## Objective
Identify each line below containing the string "high" and copy it.

(Records from a dataset)
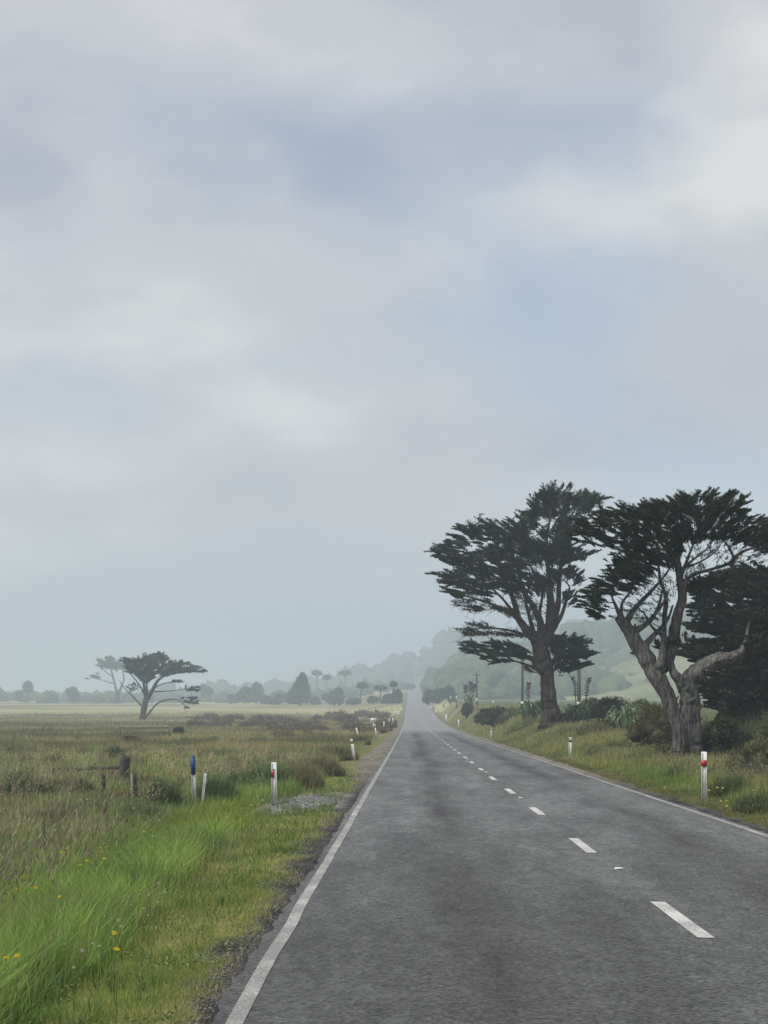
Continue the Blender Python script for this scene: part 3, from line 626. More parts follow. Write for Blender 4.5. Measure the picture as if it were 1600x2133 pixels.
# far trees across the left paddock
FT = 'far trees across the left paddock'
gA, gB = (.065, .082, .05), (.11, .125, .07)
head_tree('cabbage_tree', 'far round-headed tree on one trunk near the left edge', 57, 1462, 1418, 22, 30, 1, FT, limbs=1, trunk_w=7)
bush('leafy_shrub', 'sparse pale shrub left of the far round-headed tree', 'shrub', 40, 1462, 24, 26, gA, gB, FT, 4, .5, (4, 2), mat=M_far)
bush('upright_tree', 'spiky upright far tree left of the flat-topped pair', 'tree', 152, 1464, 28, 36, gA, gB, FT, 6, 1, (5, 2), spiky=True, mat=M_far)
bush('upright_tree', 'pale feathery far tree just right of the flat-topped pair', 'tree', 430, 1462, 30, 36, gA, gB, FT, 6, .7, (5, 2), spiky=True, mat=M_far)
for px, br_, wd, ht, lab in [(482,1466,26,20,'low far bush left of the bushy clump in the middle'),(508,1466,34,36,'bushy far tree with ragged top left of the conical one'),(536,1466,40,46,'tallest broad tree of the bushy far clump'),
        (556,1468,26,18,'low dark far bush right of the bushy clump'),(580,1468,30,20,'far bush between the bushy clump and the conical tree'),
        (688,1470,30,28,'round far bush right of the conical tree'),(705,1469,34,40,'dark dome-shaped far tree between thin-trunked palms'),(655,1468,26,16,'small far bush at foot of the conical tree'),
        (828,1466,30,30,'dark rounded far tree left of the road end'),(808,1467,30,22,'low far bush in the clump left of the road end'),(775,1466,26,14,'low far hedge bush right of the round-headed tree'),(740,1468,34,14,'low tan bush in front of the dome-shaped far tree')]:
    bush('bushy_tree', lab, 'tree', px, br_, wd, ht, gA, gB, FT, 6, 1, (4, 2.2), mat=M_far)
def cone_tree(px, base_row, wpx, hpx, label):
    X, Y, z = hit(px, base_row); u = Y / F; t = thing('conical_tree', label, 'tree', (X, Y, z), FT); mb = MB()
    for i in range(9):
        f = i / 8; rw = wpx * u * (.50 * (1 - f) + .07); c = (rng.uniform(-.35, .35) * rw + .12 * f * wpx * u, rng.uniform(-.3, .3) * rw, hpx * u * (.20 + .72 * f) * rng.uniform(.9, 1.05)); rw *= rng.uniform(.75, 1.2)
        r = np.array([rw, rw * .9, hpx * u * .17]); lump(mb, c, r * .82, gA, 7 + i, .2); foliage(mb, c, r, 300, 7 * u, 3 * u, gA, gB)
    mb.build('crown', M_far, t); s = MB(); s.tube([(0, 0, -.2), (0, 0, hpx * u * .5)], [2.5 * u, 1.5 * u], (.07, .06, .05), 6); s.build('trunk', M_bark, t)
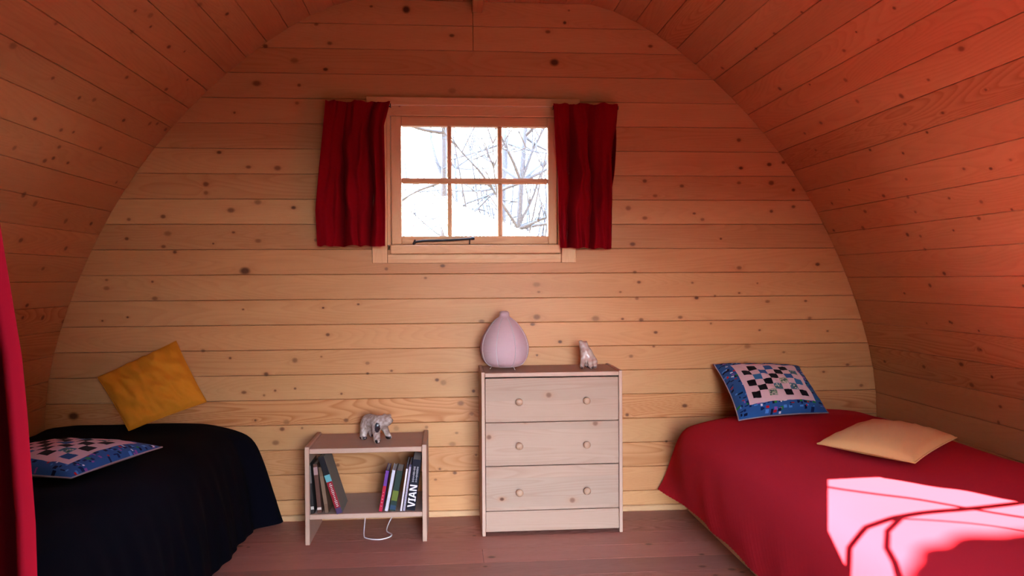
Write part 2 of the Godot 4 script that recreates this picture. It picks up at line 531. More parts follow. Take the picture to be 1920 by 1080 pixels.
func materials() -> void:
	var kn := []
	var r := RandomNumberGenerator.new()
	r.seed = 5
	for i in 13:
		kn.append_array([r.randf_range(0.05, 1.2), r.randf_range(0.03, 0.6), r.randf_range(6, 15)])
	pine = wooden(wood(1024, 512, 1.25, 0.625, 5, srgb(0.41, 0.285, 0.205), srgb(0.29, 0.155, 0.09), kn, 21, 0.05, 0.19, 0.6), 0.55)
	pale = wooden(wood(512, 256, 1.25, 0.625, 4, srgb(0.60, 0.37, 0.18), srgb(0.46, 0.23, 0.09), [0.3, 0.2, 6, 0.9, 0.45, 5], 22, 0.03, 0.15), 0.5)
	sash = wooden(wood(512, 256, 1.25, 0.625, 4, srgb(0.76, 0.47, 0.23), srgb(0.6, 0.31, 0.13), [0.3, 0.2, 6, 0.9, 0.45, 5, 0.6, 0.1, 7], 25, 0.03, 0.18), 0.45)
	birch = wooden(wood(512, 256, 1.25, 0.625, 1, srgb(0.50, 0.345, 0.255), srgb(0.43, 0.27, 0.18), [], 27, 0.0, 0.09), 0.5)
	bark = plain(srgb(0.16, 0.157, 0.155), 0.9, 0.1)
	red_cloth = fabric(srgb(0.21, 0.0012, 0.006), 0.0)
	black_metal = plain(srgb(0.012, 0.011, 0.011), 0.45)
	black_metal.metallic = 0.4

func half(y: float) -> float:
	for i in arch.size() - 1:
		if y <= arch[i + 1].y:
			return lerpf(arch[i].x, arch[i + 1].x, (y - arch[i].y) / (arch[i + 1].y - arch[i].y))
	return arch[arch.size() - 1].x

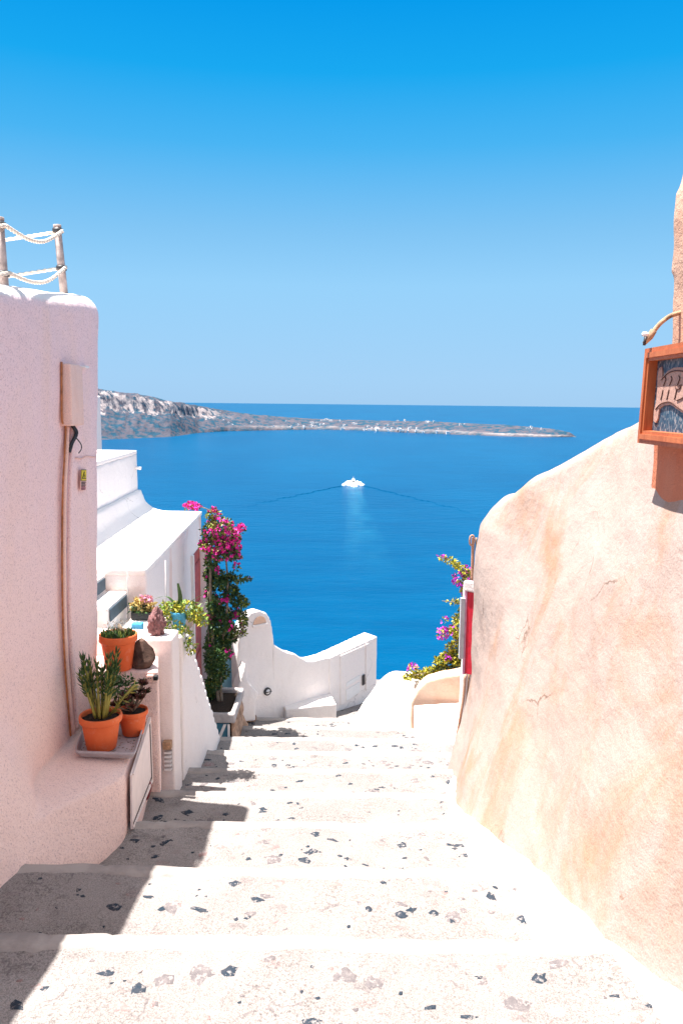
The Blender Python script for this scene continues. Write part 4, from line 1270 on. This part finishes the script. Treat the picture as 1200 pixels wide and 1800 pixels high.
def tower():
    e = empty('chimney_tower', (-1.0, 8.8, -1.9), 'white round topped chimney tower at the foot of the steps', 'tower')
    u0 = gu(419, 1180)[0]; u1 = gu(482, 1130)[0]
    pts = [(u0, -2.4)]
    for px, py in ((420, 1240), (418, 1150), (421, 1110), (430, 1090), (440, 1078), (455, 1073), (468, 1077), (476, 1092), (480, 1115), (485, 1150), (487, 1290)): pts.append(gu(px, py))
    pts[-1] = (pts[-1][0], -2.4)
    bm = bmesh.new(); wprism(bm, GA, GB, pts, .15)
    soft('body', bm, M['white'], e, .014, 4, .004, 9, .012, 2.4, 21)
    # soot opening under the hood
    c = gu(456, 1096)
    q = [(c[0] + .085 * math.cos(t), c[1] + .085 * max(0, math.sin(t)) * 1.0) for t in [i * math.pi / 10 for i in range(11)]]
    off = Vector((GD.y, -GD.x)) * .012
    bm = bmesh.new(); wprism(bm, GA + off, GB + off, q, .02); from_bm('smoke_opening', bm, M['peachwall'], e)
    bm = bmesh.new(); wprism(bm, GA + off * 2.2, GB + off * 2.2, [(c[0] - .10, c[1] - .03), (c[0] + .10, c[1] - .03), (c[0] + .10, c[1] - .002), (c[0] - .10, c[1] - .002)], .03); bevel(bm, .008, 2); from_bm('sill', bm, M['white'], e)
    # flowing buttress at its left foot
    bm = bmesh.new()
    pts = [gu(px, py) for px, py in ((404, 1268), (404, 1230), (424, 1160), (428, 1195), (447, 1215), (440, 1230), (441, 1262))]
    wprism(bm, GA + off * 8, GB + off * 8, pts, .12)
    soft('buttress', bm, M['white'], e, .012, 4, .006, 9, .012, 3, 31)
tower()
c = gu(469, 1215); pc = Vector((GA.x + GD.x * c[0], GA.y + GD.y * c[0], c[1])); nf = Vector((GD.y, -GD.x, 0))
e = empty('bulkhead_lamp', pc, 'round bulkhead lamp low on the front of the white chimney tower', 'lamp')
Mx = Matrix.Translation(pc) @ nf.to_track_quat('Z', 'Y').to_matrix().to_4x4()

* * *

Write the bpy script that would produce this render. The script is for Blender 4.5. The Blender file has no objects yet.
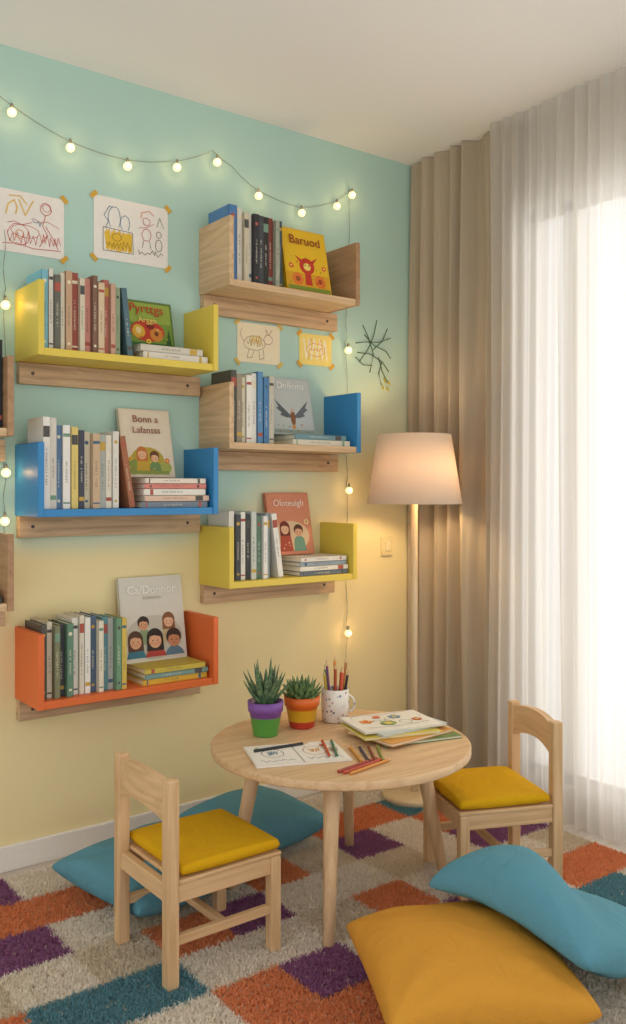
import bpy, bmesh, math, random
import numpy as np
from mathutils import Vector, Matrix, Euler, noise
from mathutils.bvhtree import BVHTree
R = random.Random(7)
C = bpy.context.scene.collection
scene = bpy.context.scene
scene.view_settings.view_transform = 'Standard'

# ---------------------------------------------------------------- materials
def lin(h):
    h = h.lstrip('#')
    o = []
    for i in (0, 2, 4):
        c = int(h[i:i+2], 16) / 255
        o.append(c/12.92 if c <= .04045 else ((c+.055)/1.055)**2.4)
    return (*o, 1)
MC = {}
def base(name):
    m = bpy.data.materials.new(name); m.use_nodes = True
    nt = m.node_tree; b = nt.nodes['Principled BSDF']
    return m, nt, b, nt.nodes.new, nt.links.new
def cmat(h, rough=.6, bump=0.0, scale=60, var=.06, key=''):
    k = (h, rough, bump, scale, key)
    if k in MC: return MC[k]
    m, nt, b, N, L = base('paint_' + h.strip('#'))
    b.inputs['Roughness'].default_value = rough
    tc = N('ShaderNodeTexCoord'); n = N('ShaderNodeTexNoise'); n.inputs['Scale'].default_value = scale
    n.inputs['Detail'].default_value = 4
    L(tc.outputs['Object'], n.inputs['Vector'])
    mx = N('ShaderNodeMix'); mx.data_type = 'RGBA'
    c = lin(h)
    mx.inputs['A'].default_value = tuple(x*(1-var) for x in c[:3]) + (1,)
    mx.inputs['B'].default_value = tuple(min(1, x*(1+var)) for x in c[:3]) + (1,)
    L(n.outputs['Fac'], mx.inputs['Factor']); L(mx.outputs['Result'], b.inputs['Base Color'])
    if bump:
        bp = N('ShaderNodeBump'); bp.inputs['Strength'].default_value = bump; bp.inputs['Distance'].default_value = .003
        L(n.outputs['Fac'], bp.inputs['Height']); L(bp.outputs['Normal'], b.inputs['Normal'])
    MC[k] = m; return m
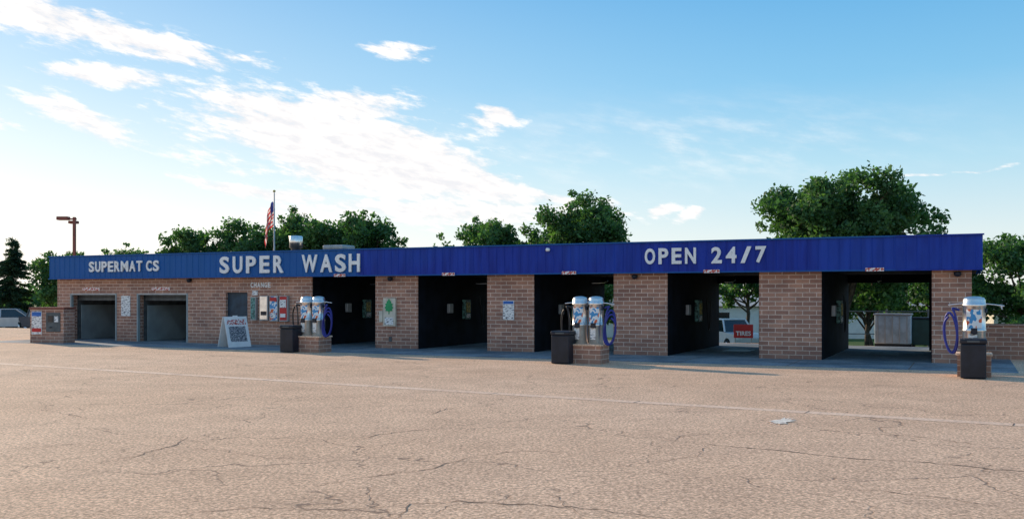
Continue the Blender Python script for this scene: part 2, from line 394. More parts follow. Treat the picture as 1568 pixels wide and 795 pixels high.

## Task result
The Blender Python script for this scene continues. Write part 4, from line 1270 on. This part finishes the script. Treat the picture as 1200 pixels wide and 1800 pixels high.
Continue the Blender Python script for this scene: part 2, from line 394. More parts follow. Treat the picture as 1568 pixels wide and 795 pixels high.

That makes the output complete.